そこで飛ばす(歌わない)予定でいた瀧廉太郎の「花」を急きょ復活させた。ここまで歌ったなかで、演歌色の強い庶民的な歌より、唱歌系の歌、叙情的な歌のほうが聴き手の反応がいいような感触がしていたからである。
「花」はいつもアルペジオでしっとり歌うので、自分の声を確かめやすい。音程やボリュームを再度チェックしながら歌う。会場からの反応もここでかなり復活した気がした。あとは一気にラストになだれこむだけだ。
ラスト4曲。水を飲み飲み喉をなだめ、突っ走る。ここでの選曲ミスは「待っている女」だっただろうか。前述のことが薄々分かってはいたが、つい歌ってしまった。マイクテストであまりに歌い過ぎ、代替曲がなくなってしまったツケである。
ものすごく受けたのが、「瀬戸の花嫁」。ネットでの歌仲間のIさんからの情報で急きょ入れた歌で、1日しか練習してなかったが、唱歌風の曲調であったことが幸いした。何より、この歌は私の声と歌唱法によく合っている。

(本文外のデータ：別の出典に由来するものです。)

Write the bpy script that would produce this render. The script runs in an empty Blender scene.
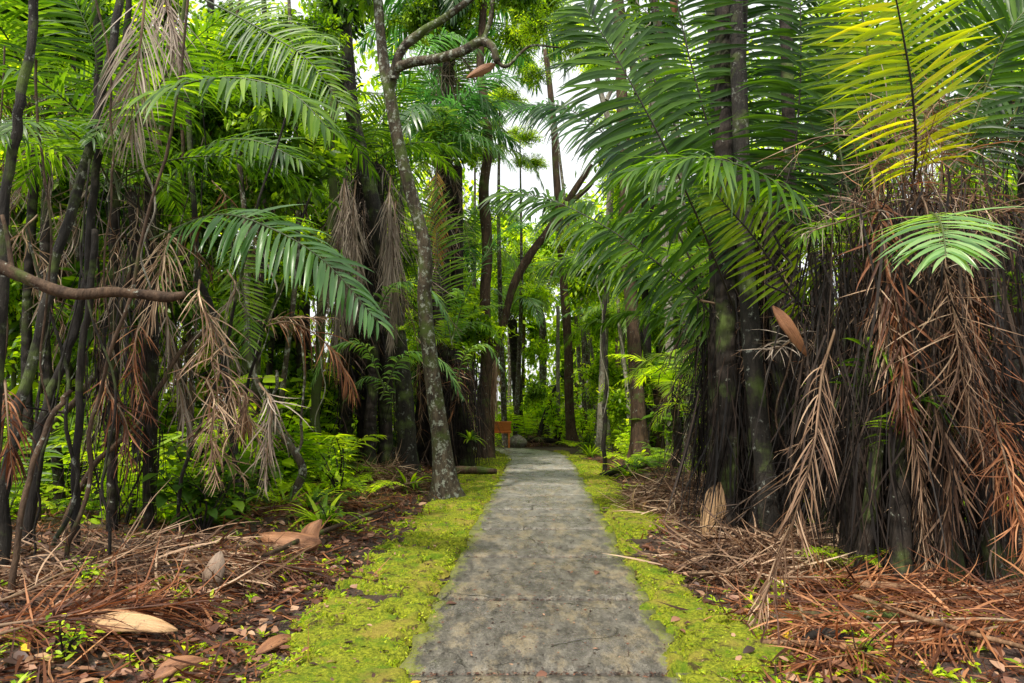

予定ぴったりの2時45分にライブを終え、片づけを始めようとすると、なぜか「アンコール」の大拍手。このところ、訪問ライブでのアンコールからは遠ざかっている。介護施設では時間スケジュールがはっきり決まっていて、たとえ5分でも時間がずれることは許されないからである。
「時間は大丈夫なのですか?」とMさんに問うと、OKですとの返事。それではとケーブルを元に戻し、「知床旅情」を歌う。何となく胸騒ぎがし、マイクテストで歌わずに残しておいたのが幸いした。
最初から聴いてくださった方は、休憩なしで1時間以上。さぞかしお疲れだっただろう。しかし、自分の体調は別にし、歌に対して会場から返ってくる反応はとてもよかった。
機材をまとめたあと、出口へは会場を横切って行かなくてはならなかったが、私が姿を消すまで、ずっと拍手で送ってくださった。いつになく気持ちよく歌わせていただいた。ありがたいことである。
自宅に戻ったら、はやくもメールでの礼状がMさんから届いていた。
「入居者もとても喜んでいました。またぜひおいでください」「菊地さんの別のライブもいつか聴かせてください」とある。同じ音楽仲間として、興味を持ってくださったようだ。
会場での帰り際に、「次回は私のリードギター伴奏で、ぜひ何曲かやらせてください」とも言われている。もし実現すれば、新しい展開となるのは確実である。楽しみがまたひとつ増えた。